6 Mart 1995’de, Başbakan Tansu Çiller’le Dışişleri Bakanı olarak Avrupa Birliği ile yapılan Gümrük Birliği Anlaşması’nı imzaladılar. Ülkeye az faydası, çok zararı olan bir anlaşmaydı. İmzaladığı ay hükümetten ayrılan Karayalçın, 2012 yılında Leyla Tavşanoğlu’na verdiği söyleşide bu anlaşmayı eleştiriyor, değiştirilmesi gerektiğini söylüyordu. Onları ısrarla bu anlaşmayı imzalamaya ittiren işadamları da içlerindeki imdat çığlıklarını bastırarak nazikçe “Gümrük Birliği gözden geçirilmeli” diyordu yıllardır. 28 yıldır zarar ettiğimiz bir anlaşma imzalamıştık.
CHP-SHP birleşmesinden sonra CHP Genel Başkanlığı’na adaylığından sonuç alamadı, 1999, 2004 ve 2009 yıllarında yapılan yerel seçimlerde Ankara’dan aday olup seçilemedi Ankara’nın işlerini yarım bırakıp, ülkenin umudu olan Murat Karayalçın.
Verdiği oylar bambaşka bir siyaset olarak döndü vatandaşa;
siyasetin çarkları, ümidi ezerek yuttu Karayalçın’ı. O yıllara çok benzer bir siyasi ortamı yaşıyoruz bugün.
Birinci olup yardımcı kalmak nedir?
8 Nisan 2019 Yerel Seçimleri’nde Ankara Büyükşehir Belediye Başkanı oldu Mansur Yavaş. Soyadının aksine hızlı başladı hizmetlerine, hızlı gidiyor. Ankara’nın, Kovid 19 salgın dönemi, yüksek enflasyonla altüst olan piyasa dönemi dahil, açık neredeyse orayı kapatmaya odaklandı. Siyasi kimliğini unutturdu, ülke çapında ilgi odağı oldu. Anketlerde, birinci sırada lider olarak çıkıyor uzun zamandır.

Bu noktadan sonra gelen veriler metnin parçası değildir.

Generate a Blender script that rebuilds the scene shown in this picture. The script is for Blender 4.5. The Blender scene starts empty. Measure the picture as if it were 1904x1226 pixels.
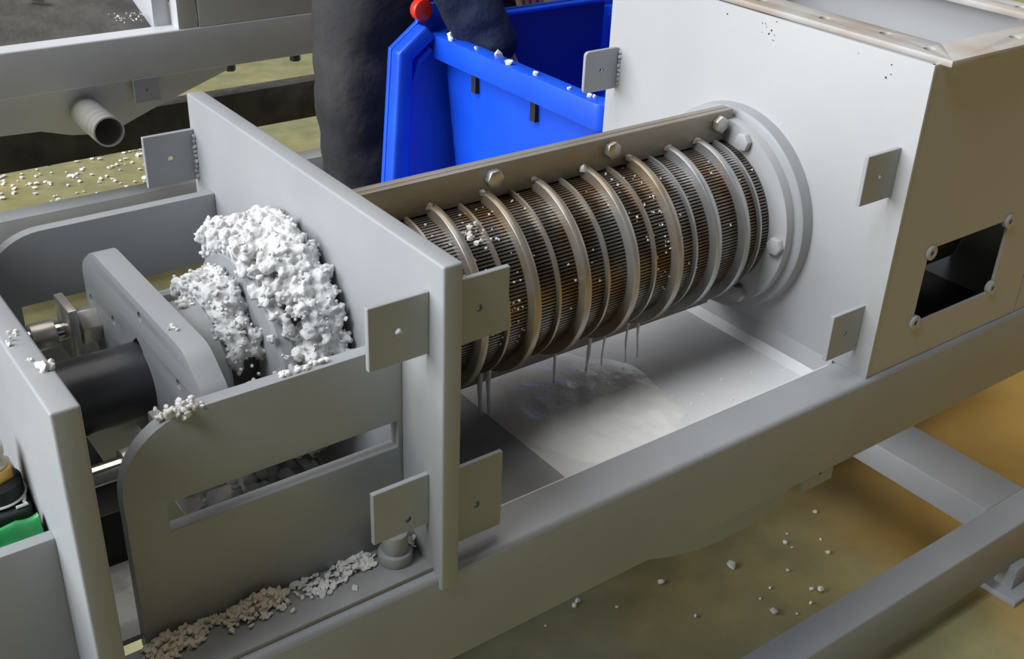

Anketlerde birinci sırada lider görünen bir siyasetçiyi, aynı anketlerde üçüncü bile olamayan genel başkana yardımcı yapmak gibi bir karışık kafa önerisi siyaseti yönlendirmek üzere. Seçmenin yönlendiremediği siyaset, bu kez sandıktan önce vatandaşın önünü kesiyor gibi bir şey oluyor. Böyle de garabet bir seçim ve demokrasi aklına şahitlik etmiş oluyoruz.
Aynı hatayı yapmamak için
Karayalçın’ın zamanlama hatası, şehircilik ve belediyecilik ilkelerini çiğneye çiğneye yürüyen Melih Gökçek’le 22 buçuk yılına mal oldu Ankara’nın. Ülkenin elinde ise bir zarar sayfası, Gümrük Birliği Anlaşması kaldı.
Muhalefetin önerdiği hükümet modeline dahil olmamalı Mansur Yavaş. Karayalçın’ın zamanlama hatasını iyi değerlendirmeli. Bu model içinde yer almaktansa bir dönem daha başkente hizmetlerini perçinleyebilir, daha da güçlenerek çıkabilir liderlik yarışından. Kısa sürede ülke çapında ilgi odağı olmayı başarmıştı, gözler yine üzerinde olacaktır. Liderliğinizi kullanamayacaksanız, Cumhurbaşkanı yardımcılığınız, ne Ankara ne de memlekete fayda sağlayacaktır.